The musical coinage of the Austrian Mint: Part I

The Austrian Mint’s origin goes back to the year 1194, when King Richard I (the Lionheart) paid Duke Leopold V of Austria a ransom to secure Richard’s freedom after a year of imprisonment. Richard’s men had thrown Leopold’s banner into a moat over a quarrel and insulted Leopold, who subsequently captured and imprisoned Richard near Vienna when Richard was returning to England from the Crusades. Leopold struck coins from the ransom and, thus, started the Mint.

Throughout the centuries, the Mint had various names with each associated empire by which it was occupied. The current day Austrian Mint (then the Mint House) was built in 1835. After the formation of the Republic of Austria in 1918, the Austrian Mint (then the Vienna Principal Mint) became Austria’s only mint and remains so today. In 1989, the Mint officially changed its name to the Austrian Mint and it became a subsidiary of the Austrian Nation Bank (Many world mints are subsidiaries of their national banks.)


The Austrian Mint is a member of the international minting elite. It was the first in the world to strike a silver-niobium coin in 2003. But the Austrian Mint is renowned by numismatists for their performing arts coinage. The focus of the performing arts coinage is the nearby Vienna Philharmonic Orchestra and composers and artists born in Austria. We will look at some of the Mint’s beautiful coins produced in 2016 and the expected releases for 2017 below.

Vienna Philharmonic Bullion Coins


The iconic Vienna Philharmonic gold coin was first introduced to bullion investors in 1989. It was named after the nearby Vienna Philharmonic Orchestra, which inspired the designs on both sides. It was so successful that it was the best selling gold coin in the world in 1992, 1995, 1996, and 2000. Due to it’s success, the Austrian Mint produced a silver version in 2008. The obverse of the coin depicts the pipe organ in the Viennese Musikverein’s Golden Hall, home of the Vienna Philharmonic Orchestra. The reverse of the coin depicts eight characteristic orchestral instruments: four violins either side of a cello in the foreground and the Viennese horn, the bassoon, and the harp behind.

Commemorative Coins

Vienna Opera Ball


The year 2016 celebrated the 60th Anniversary of the reopening of the ball after a 17 year suspension during World War II. The annual Austrian event takes place in the building of the Vienna State Opera, on the Thursday preceding Ash Wednesday. It is one of the highlights of the Viennese carnival season. The obverse of the coin depicts a young woman holding a red bouquet and a young man kissing her other hand. The Vienna State Opera is depicted in the background. The reverse of the coin depicts the ball opening with dance performances by young men and women.

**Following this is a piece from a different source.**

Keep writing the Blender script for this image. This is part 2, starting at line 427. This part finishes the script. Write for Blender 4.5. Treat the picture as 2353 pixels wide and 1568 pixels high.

New Year coin 2017 – Waltzing in the New Year


The Mint of Austria has launched its latest “New Year’s” coin that celebrates the 150th anniversary of the first performance of Johann Strauss II’s (Austrian born) masterpiece, “The Blue Danube.” The piece is the first tune of the year to be played on Austrian radio, thus, it is synonymous with the New Year and is the perfect theme for the Mint’s New Year coin.


175th Anniversary of the Vienna Philharmonic


In January 2017, the Austrian Mint will be releasing the 175th Anniversary of the Vienna Philharmonic silver coin. It celebrates the first ever performance of the Vienna Philharmonic Orchestra, on March 28, 1842. The obverse of the coin depicts the orchestra’s three founding fathers: August Schmidt, Otto Nicolai, and Alfred Julius Becher. The reverse depicts a detail from Max Oppenheimer’s massive triptych, titled “Die Philharmoniker”, which hangs in the Belvedere museum in Vienna.